Das Gold des kleinen Mannes ist wieder da: Am Mittwoch stieg der Silberpreis erstmals seit März 2008 über die Marke von 20 US-Dollar je Unze. In der Spitze kostete eine Feinunze (31,1 Gramm) des zweitwichtigsten Edelmetalls nach Gold zwischenzeitlich 20,14 Dollar, teurer war es zuletzt im März 2008 (21,24 Dollar) gewesen.

Die Entwicklung des Gold- und des Silberpreises und welche Silbermünzen es gibt. (Foto: SZ-Graphik: Hanna Eiden)

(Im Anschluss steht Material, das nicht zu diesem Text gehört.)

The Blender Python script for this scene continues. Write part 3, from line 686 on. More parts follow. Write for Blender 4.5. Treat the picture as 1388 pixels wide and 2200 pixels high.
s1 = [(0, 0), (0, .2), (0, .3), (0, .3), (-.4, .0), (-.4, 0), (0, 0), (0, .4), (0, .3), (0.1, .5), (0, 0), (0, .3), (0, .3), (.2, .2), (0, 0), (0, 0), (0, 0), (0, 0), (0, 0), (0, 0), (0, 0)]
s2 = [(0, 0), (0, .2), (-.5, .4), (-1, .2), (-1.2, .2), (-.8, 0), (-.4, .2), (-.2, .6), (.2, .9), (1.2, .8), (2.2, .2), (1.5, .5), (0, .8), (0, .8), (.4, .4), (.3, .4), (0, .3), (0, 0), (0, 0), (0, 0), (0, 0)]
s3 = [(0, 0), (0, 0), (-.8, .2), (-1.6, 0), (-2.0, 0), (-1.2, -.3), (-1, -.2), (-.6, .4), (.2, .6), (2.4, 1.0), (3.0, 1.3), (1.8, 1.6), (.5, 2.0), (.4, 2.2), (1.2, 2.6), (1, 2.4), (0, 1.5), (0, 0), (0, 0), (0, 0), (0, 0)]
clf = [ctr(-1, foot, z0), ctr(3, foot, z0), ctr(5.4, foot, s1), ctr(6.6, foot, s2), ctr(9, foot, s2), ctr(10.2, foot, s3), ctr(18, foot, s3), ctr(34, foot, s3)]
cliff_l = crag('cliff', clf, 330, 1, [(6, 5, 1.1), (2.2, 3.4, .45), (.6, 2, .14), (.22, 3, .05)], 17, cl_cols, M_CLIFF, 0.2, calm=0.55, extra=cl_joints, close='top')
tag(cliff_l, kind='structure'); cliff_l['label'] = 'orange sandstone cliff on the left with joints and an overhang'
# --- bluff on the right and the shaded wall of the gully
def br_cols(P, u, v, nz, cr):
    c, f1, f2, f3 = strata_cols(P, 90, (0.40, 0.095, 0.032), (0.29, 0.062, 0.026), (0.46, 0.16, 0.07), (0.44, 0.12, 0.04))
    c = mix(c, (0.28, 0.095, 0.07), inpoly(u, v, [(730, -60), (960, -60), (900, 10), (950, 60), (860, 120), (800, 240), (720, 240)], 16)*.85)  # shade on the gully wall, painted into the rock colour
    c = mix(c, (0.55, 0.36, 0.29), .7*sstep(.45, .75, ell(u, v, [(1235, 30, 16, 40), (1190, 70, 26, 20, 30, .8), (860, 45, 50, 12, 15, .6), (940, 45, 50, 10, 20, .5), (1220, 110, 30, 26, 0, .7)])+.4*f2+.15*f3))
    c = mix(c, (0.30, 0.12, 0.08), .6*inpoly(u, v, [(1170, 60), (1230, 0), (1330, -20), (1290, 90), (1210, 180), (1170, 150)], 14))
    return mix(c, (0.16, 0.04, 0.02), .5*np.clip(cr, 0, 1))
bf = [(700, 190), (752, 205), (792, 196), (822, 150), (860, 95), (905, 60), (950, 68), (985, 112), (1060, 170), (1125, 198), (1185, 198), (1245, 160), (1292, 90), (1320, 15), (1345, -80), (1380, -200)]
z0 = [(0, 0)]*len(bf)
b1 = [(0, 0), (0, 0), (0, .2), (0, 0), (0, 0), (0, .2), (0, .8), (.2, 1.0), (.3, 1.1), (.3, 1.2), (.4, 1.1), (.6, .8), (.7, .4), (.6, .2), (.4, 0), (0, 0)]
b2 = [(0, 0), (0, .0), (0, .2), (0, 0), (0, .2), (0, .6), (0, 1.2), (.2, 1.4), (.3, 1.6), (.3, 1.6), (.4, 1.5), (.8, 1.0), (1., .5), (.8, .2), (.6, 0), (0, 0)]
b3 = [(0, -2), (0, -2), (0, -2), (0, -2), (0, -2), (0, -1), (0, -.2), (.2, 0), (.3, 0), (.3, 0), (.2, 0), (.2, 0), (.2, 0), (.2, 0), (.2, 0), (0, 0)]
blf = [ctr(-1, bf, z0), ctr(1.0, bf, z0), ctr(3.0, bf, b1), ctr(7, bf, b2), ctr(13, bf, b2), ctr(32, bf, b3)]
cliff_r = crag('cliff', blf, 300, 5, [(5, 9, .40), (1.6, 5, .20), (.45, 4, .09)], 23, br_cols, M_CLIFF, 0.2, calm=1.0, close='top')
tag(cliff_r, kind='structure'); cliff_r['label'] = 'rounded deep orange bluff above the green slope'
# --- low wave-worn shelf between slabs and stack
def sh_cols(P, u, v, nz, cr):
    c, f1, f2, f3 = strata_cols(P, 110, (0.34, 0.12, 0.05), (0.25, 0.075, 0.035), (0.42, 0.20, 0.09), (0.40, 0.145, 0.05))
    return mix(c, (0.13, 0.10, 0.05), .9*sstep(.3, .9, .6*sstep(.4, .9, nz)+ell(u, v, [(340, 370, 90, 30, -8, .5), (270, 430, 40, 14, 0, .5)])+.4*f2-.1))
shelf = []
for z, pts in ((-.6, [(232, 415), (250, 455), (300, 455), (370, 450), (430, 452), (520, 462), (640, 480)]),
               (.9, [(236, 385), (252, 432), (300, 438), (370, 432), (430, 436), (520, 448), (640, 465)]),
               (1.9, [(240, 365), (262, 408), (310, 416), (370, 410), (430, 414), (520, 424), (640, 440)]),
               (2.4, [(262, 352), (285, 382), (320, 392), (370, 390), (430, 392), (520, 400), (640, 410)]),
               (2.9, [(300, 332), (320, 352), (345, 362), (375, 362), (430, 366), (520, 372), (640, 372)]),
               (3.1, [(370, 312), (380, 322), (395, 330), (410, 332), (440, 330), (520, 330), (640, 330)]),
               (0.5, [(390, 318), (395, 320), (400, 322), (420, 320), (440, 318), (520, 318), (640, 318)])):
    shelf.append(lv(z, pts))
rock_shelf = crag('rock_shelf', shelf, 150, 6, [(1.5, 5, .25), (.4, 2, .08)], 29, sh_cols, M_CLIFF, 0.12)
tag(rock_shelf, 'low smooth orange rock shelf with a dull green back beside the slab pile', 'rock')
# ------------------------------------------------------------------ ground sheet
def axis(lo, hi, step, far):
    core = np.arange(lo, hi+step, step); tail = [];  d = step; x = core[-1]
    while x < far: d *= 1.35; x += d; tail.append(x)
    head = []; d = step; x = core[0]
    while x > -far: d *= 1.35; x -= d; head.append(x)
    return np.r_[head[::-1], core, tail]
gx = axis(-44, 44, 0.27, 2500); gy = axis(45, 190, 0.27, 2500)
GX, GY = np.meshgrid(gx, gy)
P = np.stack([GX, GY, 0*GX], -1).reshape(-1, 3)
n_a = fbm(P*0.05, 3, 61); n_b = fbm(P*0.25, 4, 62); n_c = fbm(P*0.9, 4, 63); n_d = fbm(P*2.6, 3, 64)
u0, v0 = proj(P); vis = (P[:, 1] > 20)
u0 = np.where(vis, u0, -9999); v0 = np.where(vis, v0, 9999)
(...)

Zwar ist die Notierung damit immer noch weit entfernt vom Rekordpreis bei knapp 50 Dollar Anfang 1980. Damals war der Preis allerdings von zwei Spekulanten in die Höhe getrieben worden: Die texanischen Brüder Nelson Bunker und Herbert Hunt kauften monatelang große Mengen Silber physisch auf, obwohl sie es für ihr eigentliches Geschäft - sie waren Ölbarone - nicht benötigten.

Die Regulierungsbehörden änderten daraufhin die Regeln so, dass die Hunts zum Verkauf gezwungen waren. Der Silberpreis stürzte ab und trieb die Familie in den finanziellen Ruin. Ein Schicksal, das heutigen Silberinvestoren erspart bleiben dürfte, obwohl auch sie in den vergangenen Monaten einen gehörigen Anteil am steigenden Preis des Edelmetalls hatten.

"Silber-ETF machen inzwischen zehn bis 20 Prozent der Nachfrage nach dem Edelmetall aus", sagt Carsten Fritsch, Edelmetallexperte bei der Commerzbank. Allein die Zuläufe des größten dieser börsennotierten Fonds (Exchange Traded Funds, kurz ETF), des Ishares Silver Trust, "haben zuletzt 80 Tonnen ausgemacht, was den Preis deutlich vorantrieb", beobachtet er.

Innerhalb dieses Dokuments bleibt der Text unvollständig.